Change is constant. Nothing, absolutely nothing, lasts forever. This is something I have really become familiar with in this life, and yet, every time something ends, I am struck – yet again! – with surprise and grief and wondering. How could I have made it last? What failure on my part led to this end? Or, worse, WHO is to blame for this? Blaming others simply leads me to feel like I am a helpless victim to circumstance, and blaming myself, well, this hardens my ego into the belief that somehow I actually have control over this immutable fact of life: things change.
The Buddha taught that there are three marks of all existence – annica, dukkha, and annata. Anatta, or “no self”, can also be understood as “no separate self”. Thich Nhat Hanh used to say we “inter-are”, and call it “interbeing”. There is no solid and unchanging “me”, rather, the “me” I know is more like a river. We understand that there
is a river, it is a concept we can use to understand and communicate the concept, but the river, like ourselves, is constantly changing. Placing a hand in the river at this moment will touch an entirely different collection of parts from those we may have touched a few minutes ago.

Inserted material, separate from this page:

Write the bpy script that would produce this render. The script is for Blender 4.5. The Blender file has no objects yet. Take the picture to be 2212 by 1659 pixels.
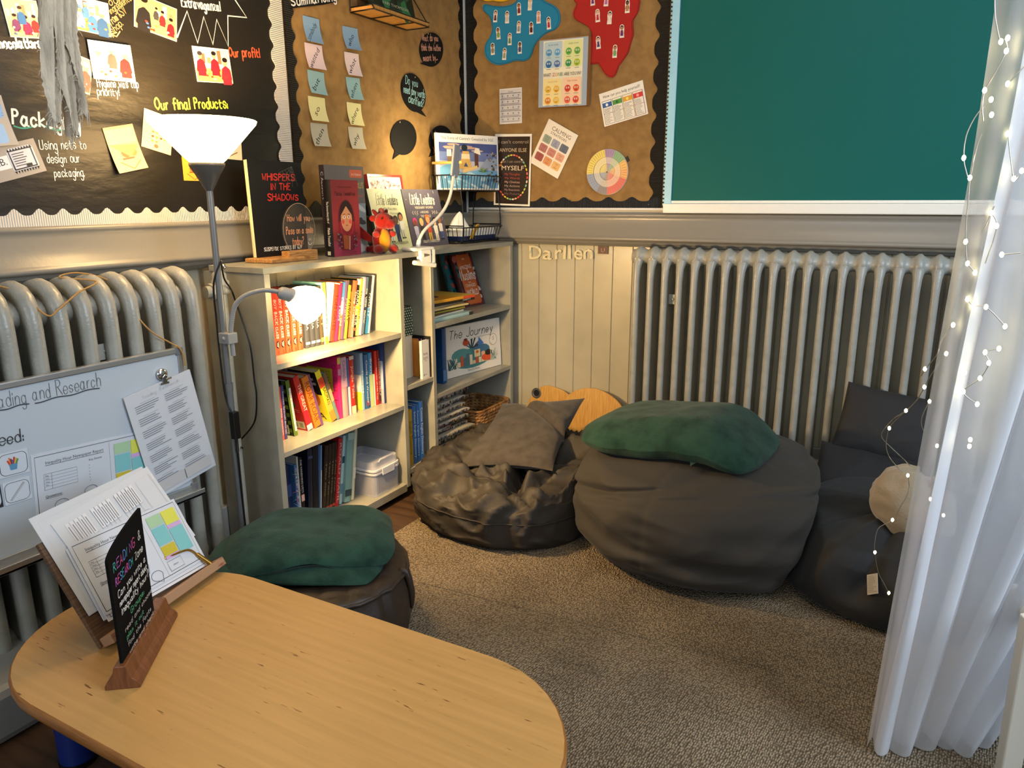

The river depends upon all of the things in and around it, the sky, the weather, the factories and farmers nearby, the migrating birds overhead…you name it. And so do we. “No man is an island” is another way to see this reality, that we exist in the way we are because all of the causes and conditions in the entire world of our lifetime, as well as lifetimes before it. It really is a beautiful realization, that we are all one living, breathing being. Sub ek, “all one” was another way I have heard this spoken by those far wiser than this me. I also like to term this as “nothing is personal”.
Dukkha, which is most times translated as “suffering” or “unsatisfactoriness” is the idea that human life has in it, an inherent component of “not enoughness”. It can be HUGE, like war or famine, or it can be miniscule, as in these eggs I ordered aren’t cooked enough. Check it out
for yourself. For me, it can feel sometimes like I am constantly leaning into the next moment, rushing to get the thing in front of me done/gone/fixed so I can finally be _____(insert your own desire here). We get what we want, and it inevitably ends, or we don’t get things just the way we want, or even get things we don’t want at all. In summary “nothing is perfect”.
And finally, annica, or the fact of impermance. All things arise, exist for a time, and pass away. They come from nothing, exist for a time, and return to nothing. This fact alone was perhaps the brightest lantern for me in my own practice. Everything, and I mean everything. Buildings, people, this body, even these thoughts. Everything. Realizing this one fact helps me when I am caught in believing difficult story lines I have woven around situations or people. The people, the situations, the stories and the beliefs are all impermanent. They will end. 12 Step programs use a slogan “this, too, shall pass”, and I like to simplify it even further to “nothing is permanent”.
Nothing is personal, perfect or permanent. Pretty pithy line to summarize this life, huh?
I use it all the time. It helps me to remove my recurring belief that I am a victim, or that somehow I failed, or that I am somehow deserving of less. This seems to cover them all. Not that it was easy to really believe these three facts, or marks of existence, but that is where my meditation practice has been the support. Slowing down to watch the mind, sitting in mediation, concentrating the attention, all of these practices have, in time opened these indisputable truths to my heart. I can get caught, most certainly, when things change in my life. Especially the things I desire so badly. When they change, or end, I feel as if I will be annihilated, and in a way, “I” am. At least the “me” who existed with those things in my life is no more. That “me” is made new, like after a storm floods the river to overflowing and muddies the appearance of the water. But in time, that mud, that change settles, and the river of “me” exists like that for a time.
Until the next storm. Which will come.
So, the lesson is to enjoy the moment, be truly present with it as much as I can. Try to live “impeccably” in word and deed. FLOW with the Universe. Then I can see the changing, imperfect and interrelated form of life as beautiful and intricate, and find gratitude that I, like all things, exist and belong for this time. And like all things, will change.